When a proposed development project may adversely impact habitat, regulatory agencies may require a developer to mitigate those impacts as a condition for granting necessary permits. Commercial or residential developers may be required to obtain environmental permits from regulatory agencies, including the United States Army Corps of Engineers (“Army Corps”), the California Department of Fish and Game, the Santa Ana Regional Water Quality Control Board, Environmental Protection Agency, United States Fish and Wildlife Service, Western Riverside County Multiple Species Habitat Conservation Plan and others.

The Riverside-Corona Resource Conservation District (RCRCD) is a non-regulatory, not for profit, public agency that is able to assist private landowners with habitat creation, restoration, conservation, and related activities in riparian, upland, and woodland habitats. The RCRCD has specialized in performing certain mitigation-related activities for those seeking or holding regulatory permits. The District removes exotic aquatic and plant species, propagates and plants native habitat species, and more.

There are different ways to mitigate impacts, and the mitigation is imposed by the regulatory agencies, not by The District. We provide services, “conservation activities”, that are commonly required as part (or sometimes even all) of the mitigation terms of a permit. Sometimes the required mitigation involves things we cannot do. The responsibility for either performing, or arranging for the activities required for mitigation is entirely the responsibility of the developer. The RCRCD does not provide assistance in applying for, obtaining, or complying with the environmental permits. As a permit condition, a permitting agency has set forth certain mitigation requirements, and the permit itself sometimes states that the District is qualified to provide certain services.

Typically, the mitigation requirements specify both the type of activity and some standard for that activity. Those standards are usually specified in a planting plan: a Habitat Mitigation and Monitoring Plan (HMMP). If a developer does not have an acceptable plan, RCRCD can prepare one for a fee. A HMMP takes about 30 to 60 days to prepare. To complete a plan, we need the project map, project description, and a copy of permits that require the mitigation in order to determine what activities we might provide; including easements, dedications, property grants, etc. The RCRCD can usually provide an estimate within 30 days. The estimate remains valid for 30 days.

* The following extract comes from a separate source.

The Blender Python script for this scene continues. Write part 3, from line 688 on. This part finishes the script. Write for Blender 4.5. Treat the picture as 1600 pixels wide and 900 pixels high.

RCRCD requires a deposit before expending significant resources on conservation agreement negotiations. The deposit is to cover the administrative, staff, material, and legal costs incurred in preparing the conservation agreement. Unused portions of a deposit are returned upon entering into a conservation agreement or cancellation by either party.

Suitable specific habitat lands are sometimes not in supply. As a result, some project proponents prefer to reserve conservation habitat at the beginning of the negotiation process. RCRCD may accommodate such requests through an “In Lieu Fee” arrangement.

RCRCD may require certain language to be included in project grant deeds, CC and R’s (codes, covenants and regulations), and/or disclosures.

To begin the process, a developer must complete a Deposit Agreement, Permission to Enter Property, and an Indemnification Form.